[start Data section]

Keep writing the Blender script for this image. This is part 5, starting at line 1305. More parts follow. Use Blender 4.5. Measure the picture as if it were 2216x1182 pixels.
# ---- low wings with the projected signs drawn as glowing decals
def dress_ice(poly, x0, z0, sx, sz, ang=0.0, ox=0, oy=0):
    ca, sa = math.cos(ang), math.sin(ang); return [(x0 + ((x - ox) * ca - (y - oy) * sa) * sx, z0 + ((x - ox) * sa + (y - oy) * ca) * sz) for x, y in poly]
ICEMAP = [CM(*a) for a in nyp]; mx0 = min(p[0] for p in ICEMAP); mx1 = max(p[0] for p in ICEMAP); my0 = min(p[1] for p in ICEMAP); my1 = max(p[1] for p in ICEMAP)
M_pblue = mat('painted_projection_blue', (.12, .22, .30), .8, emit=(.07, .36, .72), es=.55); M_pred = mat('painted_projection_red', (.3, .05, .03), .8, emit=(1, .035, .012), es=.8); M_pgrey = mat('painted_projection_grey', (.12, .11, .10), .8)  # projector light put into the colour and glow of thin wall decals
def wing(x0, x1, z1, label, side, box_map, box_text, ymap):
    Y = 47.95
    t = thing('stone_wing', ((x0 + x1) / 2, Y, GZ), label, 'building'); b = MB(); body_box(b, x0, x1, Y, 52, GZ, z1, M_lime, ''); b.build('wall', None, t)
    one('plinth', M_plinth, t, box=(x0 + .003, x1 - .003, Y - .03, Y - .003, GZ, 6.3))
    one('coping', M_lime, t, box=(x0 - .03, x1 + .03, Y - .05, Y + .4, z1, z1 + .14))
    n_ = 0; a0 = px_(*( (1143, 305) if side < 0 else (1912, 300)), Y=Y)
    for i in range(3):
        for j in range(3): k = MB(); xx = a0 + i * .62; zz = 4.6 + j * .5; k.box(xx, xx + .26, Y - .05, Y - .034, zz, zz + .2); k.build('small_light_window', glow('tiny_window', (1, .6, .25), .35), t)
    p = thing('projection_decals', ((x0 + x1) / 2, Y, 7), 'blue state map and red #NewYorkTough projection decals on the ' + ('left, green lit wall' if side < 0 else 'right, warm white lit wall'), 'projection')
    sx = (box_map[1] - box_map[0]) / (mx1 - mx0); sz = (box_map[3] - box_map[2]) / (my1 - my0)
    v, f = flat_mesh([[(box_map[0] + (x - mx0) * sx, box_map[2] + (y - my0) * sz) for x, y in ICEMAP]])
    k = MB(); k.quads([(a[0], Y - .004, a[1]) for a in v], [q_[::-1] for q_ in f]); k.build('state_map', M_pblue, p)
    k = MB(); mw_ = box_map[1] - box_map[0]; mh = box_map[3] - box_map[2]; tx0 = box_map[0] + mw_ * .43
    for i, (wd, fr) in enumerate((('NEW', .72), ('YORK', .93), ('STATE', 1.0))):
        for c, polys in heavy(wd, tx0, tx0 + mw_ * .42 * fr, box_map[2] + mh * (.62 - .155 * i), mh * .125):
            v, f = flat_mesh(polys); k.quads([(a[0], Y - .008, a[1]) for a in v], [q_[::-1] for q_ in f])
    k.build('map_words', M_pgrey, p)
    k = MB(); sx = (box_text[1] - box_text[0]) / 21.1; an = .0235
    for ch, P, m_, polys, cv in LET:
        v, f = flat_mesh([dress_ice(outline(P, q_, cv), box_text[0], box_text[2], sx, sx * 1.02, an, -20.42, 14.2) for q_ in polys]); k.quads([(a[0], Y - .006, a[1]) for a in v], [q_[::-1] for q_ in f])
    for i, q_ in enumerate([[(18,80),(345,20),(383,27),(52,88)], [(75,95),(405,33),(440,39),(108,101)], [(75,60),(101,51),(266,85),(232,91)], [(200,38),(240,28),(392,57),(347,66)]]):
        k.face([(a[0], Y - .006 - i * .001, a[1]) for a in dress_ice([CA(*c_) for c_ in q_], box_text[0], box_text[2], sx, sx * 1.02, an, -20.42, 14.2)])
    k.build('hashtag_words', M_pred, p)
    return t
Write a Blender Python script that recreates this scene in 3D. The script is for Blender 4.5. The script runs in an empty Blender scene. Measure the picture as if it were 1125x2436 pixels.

[end Data section]

Task objective »
Write out the entries in full, exactly as given.

Written solution »
Keep writing the Blender script for this image. This is part 5, starting at line 1305. More parts follow. Use Blender 4.5. Measure the picture as if it were 2216x1182 pixels.
# ---- low wings with the projected signs drawn as glowing decals
def dress_ice(poly, x0, z0, sx, sz, ang=0.0, ox=0, oy=0):
    ca, sa = math.cos(ang), math.sin(ang); return [(x0 + ((x - ox) * ca - (y - oy) * sa) * sx, z0 + ((x - ox) * sa + (y - oy) * ca) * sz) for x, y in poly]
ICEMAP = [CM(*a) for a in nyp]; mx0 = min(p[0] for p in ICEMAP); mx1 = max(p[0] for p in ICEMAP); my0 = min(p[1] for p in ICEMAP); my1 = max(p[1] for p in ICEMAP)
M_pblue = mat('painted_projection_blue', (.12, .22, .30), .8, emit=(.07, .36, .72), es=.55); M_pred = mat('painted_projection_red', (.3, .05, .03), .8, emit=(1, .035, .012), es=.8); M_pgrey = mat('painted_projection_grey', (.12, .11, .10), .8)  # projector light put into the colour and glow of thin wall decals
def wing(x0, x1, z1, label, side, box_map, box_text, ymap):
    Y = 47.95
    t = thing('stone_wing', ((x0 + x1) / 2, Y, GZ), label, 'building'); b = MB(); body_box(b, x0, x1, Y, 52, GZ, z1, M_lime, ''); b.build('wall', None, t)
    one('plinth', M_plinth, t, box=(x0 + .003, x1 - .003, Y - .03, Y - .003, GZ, 6.3))
    one('coping', M_lime, t, box=(x0 - .03, x1 + .03, Y - .05, Y + .4, z1, z1 + .14))
    n_ = 0; a0 = px_(*( (1143, 305) if side < 0 else (1912, 300)), Y=Y)
    for i in range(3):
        for j in range(3): k = MB(); xx = a0 + i * .62; zz = 4.6 + j * .5; k.box(xx, xx + .26, Y - .05, Y - .034, zz, zz + .2); k.build('small_light_window', glow('tiny_window', (1, .6, .25), .35), t)
    p = thing('projection_decals', ((x0 + x1) / 2, Y, 7), 'blue state map and red #NewYorkTough projection decals on the ' + ('left, green lit wall' if side < 0 else 'right, warm white lit wall'), 'projection')
    sx = (box_map[1] - box_map[0]) / (mx1 - mx0); sz = (box_map[3] - box_map[2]) / (my1 - my0)
    v, f = flat_mesh([[(box_map[0] + (x - mx0) * sx, box_map[2] + (y - my0) * sz) for x, y in ICEMAP]])
    k = MB(); k.quads([(a[0], Y - .004, a[1]) for a in v], [q_[::-1] for q_ in f]); k.build('state_map', M_pblue, p)
    k = MB(); mw_ = box_map[1] - box_map[0]; mh = box_map[3] - box_map[2]; tx0 = box_map[0] + mw_ * .43
    for i, (wd, fr) in enumerate((('NEW', .72), ('YORK', .93), ('STATE', 1.0))):
        for c, polys in heavy(wd, tx0, tx0 + mw_ * .42 * fr, box_map[2] + mh * (.62 - .155 * i), mh * .125):
            v, f = flat_mesh(polys); k.quads([(a[0], Y - .008, a[1]) for a in v], [q_[::-1] for q_ in f])
    k.build('map_words', M_pgrey, p)
    k = MB(); sx = (box_text[1] - box_text[0]) / 21.1; an = .0235
    for ch, P, m_, polys, cv in LET:
        v, f = flat_mesh([dress_ice(outline(P, q_, cv), box_text[0], box_text[2], sx, sx * 1.02, an, -20.42, 14.2) for q_ in polys]); k.quads([(a[0], Y - .006, a[1]) for a in v], [q_[::-1] for q_ in f])
    for i, q_ in enumerate([[(18,80),(345,20),(383,27),(52,88)], [(75,95),(405,33),(440,39),(108,101)], [(75,60),(101,51),(266,85),(232,91)], [(200,38),(240,28),(392,57),(347,66)]]):
        k.face([(a[0], Y - .006 - i * .001, a[1]) for a in dress_ice([CA(*c_) for c_ in q_], box_text[0], box_text[2], sx, sx * 1.02, an, -20.42, 14.2)])
    k.build('hashtag_words', M_pred, p)
    return t
Write a Blender Python script that recreates this scene in 3D. The script is for Blender 4.5. The script runs in an empty Blender scene. Measure the picture as if it were 1125x2436 pixels.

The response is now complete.